Ontzielende terminologie
In westerse organisaties zijn we kampioen in het gebruik van ontzielende terminologie. Overigens niet altijd met slechte bedoelingen. Integendeel. Soms is het heel goed en handig om te ont-noemen. Als je als chirurg de gewelddadige handeling gaat uitvoeren om in een menselijk hart te snijden, is het heel goed dat je niet weet dat meneer Jansen twee jonge kinderen heeft en zijn vrouw zwanger is. Dan is het nuttig om onzichtbaar te maken en een groene doek over meneer Jansen heen te leggen voor je gaat snijden. En als je een verbouwvergunning afgeeft als gemeenteambtenaar is het fijn als dat bij alle inwoners van de gemeente volgens dezelfde regels gebeurt, en er geen willekeur is omdat iemand de ambtenaar kent of in een chique buurt woont.
Enige ontzieling en opdelen kan dus ook heel nuttig zijn.

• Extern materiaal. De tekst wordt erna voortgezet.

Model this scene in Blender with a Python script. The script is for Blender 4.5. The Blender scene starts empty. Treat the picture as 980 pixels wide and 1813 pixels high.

Maar als we het te veel doen en op momenten dat het niet nodig is, is het effect dat we in organisaties emotioneel afstand nemen van de mensen naar wie we heel goed zouden moeten luisteren. Dat we onderscheid maken tussen wij en zij. Tussen ons en ‘de ander.’ Daar worden we niet gelukkiger van, maar bouwen we een vervreemde leefomgeving mee.